### Source material
● ● ● ● ● ● ●
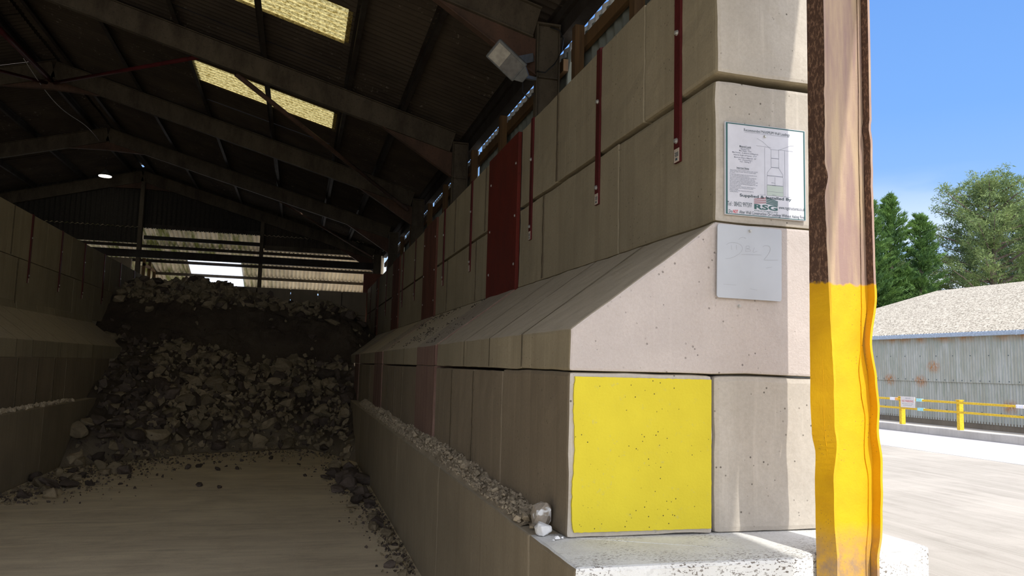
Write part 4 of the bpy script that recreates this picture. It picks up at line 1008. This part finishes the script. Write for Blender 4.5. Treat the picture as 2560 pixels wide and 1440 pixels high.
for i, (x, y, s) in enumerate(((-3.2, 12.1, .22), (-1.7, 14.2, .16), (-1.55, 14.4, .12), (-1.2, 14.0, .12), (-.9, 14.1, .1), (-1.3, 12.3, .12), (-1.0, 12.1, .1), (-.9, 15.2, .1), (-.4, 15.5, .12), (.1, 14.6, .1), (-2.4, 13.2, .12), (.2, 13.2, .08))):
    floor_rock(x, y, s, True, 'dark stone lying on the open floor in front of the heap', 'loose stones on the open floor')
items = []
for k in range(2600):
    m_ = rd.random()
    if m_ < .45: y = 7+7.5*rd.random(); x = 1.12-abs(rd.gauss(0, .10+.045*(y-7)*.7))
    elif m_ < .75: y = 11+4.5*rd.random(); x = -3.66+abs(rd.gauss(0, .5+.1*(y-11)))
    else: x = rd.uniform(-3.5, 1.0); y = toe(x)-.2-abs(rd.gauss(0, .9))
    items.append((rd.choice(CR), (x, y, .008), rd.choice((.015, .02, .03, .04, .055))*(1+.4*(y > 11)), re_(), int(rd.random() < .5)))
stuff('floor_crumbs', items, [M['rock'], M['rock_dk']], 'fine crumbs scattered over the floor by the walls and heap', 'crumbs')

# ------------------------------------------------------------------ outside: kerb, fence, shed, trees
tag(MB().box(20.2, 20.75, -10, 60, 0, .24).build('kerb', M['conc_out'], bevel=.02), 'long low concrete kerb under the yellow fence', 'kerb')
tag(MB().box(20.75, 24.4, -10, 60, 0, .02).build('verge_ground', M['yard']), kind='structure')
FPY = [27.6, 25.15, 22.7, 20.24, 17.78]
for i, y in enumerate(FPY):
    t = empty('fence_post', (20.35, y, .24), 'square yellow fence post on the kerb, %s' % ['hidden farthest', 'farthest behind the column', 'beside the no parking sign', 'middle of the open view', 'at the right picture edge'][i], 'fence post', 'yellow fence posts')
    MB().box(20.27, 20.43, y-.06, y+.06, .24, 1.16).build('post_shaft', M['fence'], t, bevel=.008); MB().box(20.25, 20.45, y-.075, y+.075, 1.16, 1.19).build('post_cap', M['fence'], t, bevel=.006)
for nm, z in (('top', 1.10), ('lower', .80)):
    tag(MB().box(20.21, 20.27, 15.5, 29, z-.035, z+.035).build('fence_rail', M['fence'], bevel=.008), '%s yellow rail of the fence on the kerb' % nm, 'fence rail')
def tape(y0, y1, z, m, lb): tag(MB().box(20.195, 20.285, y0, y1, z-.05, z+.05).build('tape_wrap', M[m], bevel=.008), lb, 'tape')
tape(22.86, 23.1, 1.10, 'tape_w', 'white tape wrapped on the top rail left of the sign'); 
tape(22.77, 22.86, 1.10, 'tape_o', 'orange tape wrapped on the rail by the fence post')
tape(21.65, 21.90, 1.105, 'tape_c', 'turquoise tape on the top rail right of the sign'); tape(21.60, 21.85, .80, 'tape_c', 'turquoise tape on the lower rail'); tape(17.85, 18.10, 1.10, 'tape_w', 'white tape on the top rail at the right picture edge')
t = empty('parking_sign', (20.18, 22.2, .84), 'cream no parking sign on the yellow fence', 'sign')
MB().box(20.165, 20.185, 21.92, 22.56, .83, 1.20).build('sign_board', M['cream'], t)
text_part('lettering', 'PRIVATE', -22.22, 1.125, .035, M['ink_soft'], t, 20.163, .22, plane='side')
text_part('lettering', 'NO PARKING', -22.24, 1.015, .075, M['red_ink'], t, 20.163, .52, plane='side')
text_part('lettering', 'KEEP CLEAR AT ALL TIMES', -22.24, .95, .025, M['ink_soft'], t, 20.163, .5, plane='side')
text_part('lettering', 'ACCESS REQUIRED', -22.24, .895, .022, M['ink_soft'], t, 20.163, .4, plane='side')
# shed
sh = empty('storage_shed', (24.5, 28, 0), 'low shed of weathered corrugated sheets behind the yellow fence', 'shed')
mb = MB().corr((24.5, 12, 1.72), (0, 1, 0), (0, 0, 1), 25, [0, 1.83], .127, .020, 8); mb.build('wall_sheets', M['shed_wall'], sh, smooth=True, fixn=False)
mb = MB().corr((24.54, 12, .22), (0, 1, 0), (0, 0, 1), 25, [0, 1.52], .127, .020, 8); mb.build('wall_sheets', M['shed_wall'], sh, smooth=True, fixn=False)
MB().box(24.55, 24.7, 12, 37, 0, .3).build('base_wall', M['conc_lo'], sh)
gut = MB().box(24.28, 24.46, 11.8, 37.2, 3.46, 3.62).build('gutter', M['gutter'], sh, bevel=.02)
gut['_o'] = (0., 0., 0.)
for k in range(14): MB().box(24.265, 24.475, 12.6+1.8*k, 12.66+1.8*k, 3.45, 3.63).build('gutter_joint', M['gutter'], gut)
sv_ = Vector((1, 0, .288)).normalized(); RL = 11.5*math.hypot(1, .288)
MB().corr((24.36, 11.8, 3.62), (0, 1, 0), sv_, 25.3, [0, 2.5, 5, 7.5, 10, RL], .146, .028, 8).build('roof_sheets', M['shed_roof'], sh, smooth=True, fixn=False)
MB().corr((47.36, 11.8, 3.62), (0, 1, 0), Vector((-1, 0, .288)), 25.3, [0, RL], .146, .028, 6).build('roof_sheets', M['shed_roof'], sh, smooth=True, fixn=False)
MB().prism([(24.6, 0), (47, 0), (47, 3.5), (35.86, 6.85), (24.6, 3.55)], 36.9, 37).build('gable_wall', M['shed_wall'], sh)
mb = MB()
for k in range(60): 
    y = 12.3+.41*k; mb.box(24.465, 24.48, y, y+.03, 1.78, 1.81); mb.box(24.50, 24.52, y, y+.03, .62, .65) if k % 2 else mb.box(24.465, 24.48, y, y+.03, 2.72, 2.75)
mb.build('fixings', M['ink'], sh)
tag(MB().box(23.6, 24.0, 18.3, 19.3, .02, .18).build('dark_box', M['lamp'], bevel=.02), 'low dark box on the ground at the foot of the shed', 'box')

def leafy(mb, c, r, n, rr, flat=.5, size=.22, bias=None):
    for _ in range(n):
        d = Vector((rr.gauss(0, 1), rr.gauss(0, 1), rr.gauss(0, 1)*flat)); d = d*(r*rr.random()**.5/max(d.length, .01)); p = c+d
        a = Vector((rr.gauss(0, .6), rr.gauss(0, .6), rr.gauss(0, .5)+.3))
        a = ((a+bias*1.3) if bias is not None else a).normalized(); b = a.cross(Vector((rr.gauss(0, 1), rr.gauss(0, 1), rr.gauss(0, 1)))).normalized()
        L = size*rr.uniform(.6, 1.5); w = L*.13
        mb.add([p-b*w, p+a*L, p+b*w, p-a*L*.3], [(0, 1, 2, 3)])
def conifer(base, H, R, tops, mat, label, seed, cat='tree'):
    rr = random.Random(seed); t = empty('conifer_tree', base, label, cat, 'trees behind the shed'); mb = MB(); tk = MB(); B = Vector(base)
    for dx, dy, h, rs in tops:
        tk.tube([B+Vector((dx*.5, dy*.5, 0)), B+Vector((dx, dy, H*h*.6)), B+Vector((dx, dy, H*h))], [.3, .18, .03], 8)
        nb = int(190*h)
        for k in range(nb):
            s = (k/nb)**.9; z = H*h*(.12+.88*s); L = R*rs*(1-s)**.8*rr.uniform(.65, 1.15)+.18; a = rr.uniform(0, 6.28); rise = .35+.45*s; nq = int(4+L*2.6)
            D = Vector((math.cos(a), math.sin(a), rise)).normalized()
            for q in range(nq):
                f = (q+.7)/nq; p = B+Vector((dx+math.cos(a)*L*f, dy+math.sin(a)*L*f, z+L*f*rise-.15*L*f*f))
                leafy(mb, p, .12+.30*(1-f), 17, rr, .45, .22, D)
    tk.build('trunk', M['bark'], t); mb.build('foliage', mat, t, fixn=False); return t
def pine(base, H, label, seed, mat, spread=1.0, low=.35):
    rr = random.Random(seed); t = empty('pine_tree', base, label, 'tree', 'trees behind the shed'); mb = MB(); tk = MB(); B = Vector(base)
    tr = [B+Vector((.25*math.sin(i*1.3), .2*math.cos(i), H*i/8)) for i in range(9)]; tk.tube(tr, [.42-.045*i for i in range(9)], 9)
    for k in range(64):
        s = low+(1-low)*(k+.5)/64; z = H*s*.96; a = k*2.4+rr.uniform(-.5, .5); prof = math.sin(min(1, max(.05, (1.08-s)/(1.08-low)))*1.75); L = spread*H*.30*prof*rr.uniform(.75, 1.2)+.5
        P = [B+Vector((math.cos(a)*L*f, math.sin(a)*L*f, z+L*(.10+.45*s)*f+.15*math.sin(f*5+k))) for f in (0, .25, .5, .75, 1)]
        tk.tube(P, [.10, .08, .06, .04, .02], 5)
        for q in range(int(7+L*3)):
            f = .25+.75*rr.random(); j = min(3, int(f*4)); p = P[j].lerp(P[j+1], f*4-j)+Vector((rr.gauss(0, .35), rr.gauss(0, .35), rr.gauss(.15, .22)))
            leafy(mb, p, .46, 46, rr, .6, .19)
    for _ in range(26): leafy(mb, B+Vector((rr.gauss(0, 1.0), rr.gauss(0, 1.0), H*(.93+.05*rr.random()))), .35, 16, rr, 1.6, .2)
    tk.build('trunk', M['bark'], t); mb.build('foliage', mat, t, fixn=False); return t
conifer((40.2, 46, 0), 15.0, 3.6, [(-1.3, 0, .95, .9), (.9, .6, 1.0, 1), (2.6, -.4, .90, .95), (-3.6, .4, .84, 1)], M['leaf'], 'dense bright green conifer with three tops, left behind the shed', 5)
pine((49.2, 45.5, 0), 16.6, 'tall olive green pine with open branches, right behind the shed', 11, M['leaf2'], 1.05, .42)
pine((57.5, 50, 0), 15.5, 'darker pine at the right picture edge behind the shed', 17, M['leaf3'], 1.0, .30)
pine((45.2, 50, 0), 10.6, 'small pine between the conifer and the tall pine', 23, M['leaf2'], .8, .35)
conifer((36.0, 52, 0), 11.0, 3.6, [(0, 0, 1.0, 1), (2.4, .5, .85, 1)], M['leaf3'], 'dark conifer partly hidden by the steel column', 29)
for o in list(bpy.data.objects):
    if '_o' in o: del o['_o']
● ● ● ● ● ● ●
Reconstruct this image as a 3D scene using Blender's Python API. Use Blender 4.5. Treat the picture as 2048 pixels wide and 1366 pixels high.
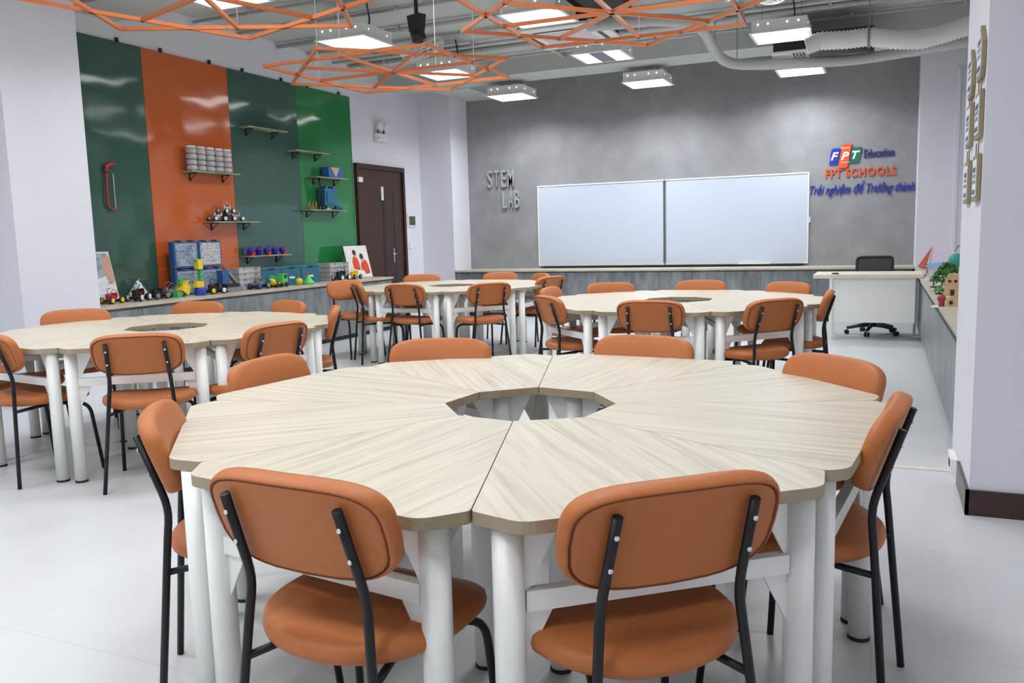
● ● ● ● ● ● ●
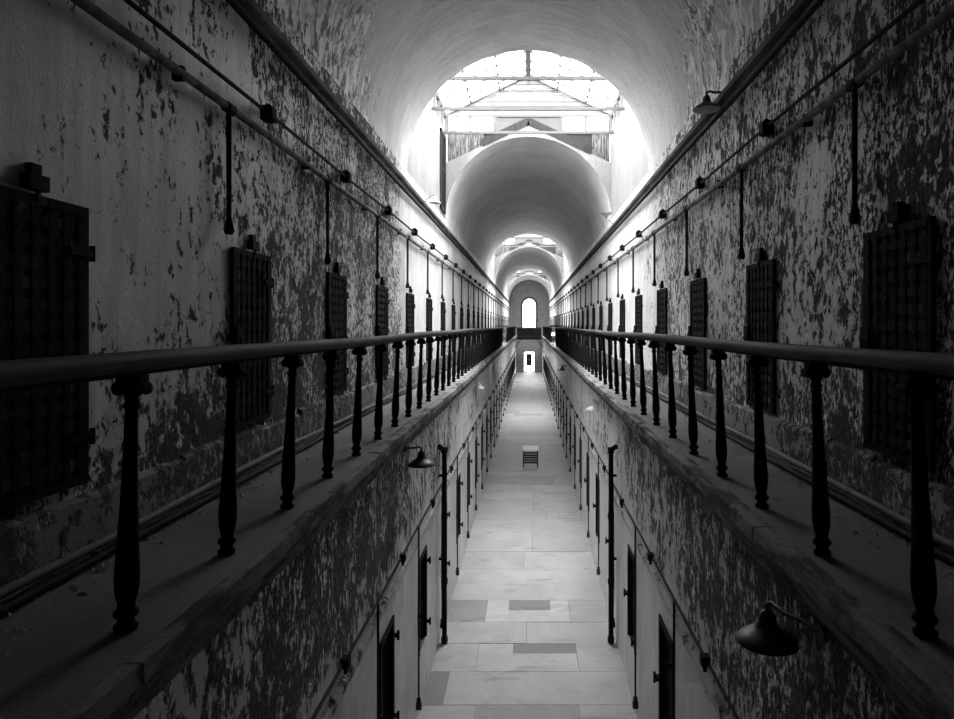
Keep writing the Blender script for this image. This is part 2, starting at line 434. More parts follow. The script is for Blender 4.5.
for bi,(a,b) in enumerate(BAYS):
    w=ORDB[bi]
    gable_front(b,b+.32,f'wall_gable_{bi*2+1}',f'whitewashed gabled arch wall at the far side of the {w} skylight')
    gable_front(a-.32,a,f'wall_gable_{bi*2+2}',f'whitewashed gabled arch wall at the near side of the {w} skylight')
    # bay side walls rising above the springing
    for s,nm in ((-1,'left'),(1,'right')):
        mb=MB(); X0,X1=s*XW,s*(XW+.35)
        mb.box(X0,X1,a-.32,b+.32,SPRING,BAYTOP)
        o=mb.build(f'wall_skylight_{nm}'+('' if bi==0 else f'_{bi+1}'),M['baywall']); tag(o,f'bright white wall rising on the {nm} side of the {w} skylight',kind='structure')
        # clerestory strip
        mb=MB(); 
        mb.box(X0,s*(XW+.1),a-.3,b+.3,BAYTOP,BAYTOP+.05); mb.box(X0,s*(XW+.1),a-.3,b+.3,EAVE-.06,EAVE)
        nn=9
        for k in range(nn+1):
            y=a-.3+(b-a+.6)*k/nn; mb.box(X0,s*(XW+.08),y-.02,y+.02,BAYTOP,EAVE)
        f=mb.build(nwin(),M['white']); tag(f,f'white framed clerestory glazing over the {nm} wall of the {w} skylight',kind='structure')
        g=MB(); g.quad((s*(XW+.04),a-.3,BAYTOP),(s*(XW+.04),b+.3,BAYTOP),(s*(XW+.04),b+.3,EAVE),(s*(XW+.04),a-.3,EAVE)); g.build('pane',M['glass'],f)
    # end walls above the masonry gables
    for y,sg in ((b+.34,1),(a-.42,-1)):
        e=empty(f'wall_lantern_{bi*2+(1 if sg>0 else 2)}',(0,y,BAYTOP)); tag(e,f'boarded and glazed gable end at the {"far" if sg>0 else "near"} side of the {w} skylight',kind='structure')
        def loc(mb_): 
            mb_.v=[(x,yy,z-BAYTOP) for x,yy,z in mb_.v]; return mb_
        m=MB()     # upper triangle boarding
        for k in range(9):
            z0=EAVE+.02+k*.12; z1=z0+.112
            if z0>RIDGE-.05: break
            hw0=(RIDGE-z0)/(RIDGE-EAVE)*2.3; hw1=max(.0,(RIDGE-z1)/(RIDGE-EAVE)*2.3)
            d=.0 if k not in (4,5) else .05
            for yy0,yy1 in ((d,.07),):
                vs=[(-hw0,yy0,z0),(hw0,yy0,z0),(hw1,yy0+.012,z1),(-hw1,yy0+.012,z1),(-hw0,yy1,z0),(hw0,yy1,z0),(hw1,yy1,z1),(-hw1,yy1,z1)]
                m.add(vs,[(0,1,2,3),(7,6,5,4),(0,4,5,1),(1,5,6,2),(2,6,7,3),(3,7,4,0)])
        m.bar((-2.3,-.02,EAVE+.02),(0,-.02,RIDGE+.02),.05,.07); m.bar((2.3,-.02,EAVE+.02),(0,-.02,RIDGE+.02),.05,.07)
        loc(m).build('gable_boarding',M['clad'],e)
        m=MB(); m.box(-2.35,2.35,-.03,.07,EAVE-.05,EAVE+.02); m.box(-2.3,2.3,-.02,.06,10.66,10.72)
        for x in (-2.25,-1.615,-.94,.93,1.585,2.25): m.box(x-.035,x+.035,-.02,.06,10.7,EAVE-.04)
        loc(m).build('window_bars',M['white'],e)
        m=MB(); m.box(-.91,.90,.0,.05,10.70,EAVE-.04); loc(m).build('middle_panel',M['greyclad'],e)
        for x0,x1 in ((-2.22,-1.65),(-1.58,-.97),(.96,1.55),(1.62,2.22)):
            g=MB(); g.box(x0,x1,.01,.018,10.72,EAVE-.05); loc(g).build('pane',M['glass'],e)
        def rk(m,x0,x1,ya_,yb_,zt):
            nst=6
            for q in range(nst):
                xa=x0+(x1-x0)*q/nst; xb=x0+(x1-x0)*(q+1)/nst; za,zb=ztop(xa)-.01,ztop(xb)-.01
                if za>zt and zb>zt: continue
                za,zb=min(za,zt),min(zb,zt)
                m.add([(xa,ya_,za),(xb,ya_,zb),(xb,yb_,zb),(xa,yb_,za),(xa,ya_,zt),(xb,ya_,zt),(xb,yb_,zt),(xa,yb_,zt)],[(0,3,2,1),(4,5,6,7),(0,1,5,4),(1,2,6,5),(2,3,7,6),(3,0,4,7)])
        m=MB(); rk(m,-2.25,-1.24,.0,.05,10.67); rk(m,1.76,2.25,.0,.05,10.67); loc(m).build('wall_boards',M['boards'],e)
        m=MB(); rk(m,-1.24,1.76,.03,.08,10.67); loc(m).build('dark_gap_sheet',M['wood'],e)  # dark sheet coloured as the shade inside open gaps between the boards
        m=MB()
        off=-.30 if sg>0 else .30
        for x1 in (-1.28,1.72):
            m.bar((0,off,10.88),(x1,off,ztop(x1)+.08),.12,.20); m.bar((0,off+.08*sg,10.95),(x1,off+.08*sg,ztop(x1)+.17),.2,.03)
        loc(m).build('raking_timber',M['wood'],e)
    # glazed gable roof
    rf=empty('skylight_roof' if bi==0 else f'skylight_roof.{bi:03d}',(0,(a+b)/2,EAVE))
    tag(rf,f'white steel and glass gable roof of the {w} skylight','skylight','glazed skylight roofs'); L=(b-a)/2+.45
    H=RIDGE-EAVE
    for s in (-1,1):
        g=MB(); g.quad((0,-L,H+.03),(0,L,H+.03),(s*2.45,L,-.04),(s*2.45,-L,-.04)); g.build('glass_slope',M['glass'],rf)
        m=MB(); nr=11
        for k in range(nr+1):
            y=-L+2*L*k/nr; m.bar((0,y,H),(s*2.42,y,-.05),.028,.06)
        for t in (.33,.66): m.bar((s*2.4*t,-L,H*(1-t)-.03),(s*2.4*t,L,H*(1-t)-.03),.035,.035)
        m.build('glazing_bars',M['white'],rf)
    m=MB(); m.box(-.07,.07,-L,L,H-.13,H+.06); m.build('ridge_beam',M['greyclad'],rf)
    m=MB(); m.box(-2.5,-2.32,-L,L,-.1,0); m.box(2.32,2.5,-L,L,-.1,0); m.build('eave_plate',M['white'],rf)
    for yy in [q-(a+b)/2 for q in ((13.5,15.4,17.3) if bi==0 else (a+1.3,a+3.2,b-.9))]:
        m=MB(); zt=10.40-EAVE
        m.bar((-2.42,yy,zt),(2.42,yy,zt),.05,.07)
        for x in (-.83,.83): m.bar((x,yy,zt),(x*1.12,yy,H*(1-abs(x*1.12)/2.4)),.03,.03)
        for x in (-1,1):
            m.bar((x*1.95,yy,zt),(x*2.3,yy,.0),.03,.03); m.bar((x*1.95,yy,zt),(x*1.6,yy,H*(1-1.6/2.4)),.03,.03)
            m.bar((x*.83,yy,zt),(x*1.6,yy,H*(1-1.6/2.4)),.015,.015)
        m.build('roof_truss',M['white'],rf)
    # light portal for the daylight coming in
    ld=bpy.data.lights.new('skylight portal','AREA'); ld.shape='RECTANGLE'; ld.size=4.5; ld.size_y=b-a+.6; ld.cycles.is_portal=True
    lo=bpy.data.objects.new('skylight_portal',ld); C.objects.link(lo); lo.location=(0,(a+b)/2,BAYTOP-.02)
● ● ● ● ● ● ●
### Problem to work on
Make an exact transcription of the lines from the line with "Write part 4" through the line with "stuff('floor_crumbs', items, [M['rock'], M['rock_dk']], 'fine", inclusive, omitting all others.

### Response to this exercise
Write part 4 of the bpy script that recreates this picture. It picks up at line 1008. This part finishes the script. Write for Blender 4.5. Treat the picture as 2560 pixels wide and 1440 pixels high.
for i, (x, y, s) in enumerate(((-3.2, 12.1, .22), (-1.7, 14.2, .16), (-1.55, 14.4, .12), (-1.2, 14.0, .12), (-.9, 14.1, .1), (-1.3, 12.3, .12), (-1.0, 12.1, .1), (-.9, 15.2, .1), (-.4, 15.5, .12), (.1, 14.6, .1), (-2.4, 13.2, .12), (.2, 13.2, .08))):
    floor_rock(x, y, s, True, 'dark stone lying on the open floor in front of the heap', 'loose stones on the open floor')
items = []
for k in range(2600):
    m_ = rd.random()
    if m_ < .45: y = 7+7.5*rd.random(); x = 1.12-abs(rd.gauss(0, .10+.045*(y-7)*.7))
    elif m_ < .75: y = 11+4.5*rd.random(); x = -3.66+abs(rd.gauss(0, .5+.1*(y-11)))
    else: x = rd.uniform(-3.5, 1.0); y = toe(x)-.2-abs(rd.gauss(0, .9))
    items.append((rd.choice(CR), (x, y, .008), rd.choice((.015, .02, .03, .04, .055))*(1+.4*(y > 11)), re_(), int(rd.random() < .5)))
stuff('floor_crumbs', items, [M['rock'], M['rock_dk']], 'fine crumbs scattered over the floor by the walls and heap', 'crumbs')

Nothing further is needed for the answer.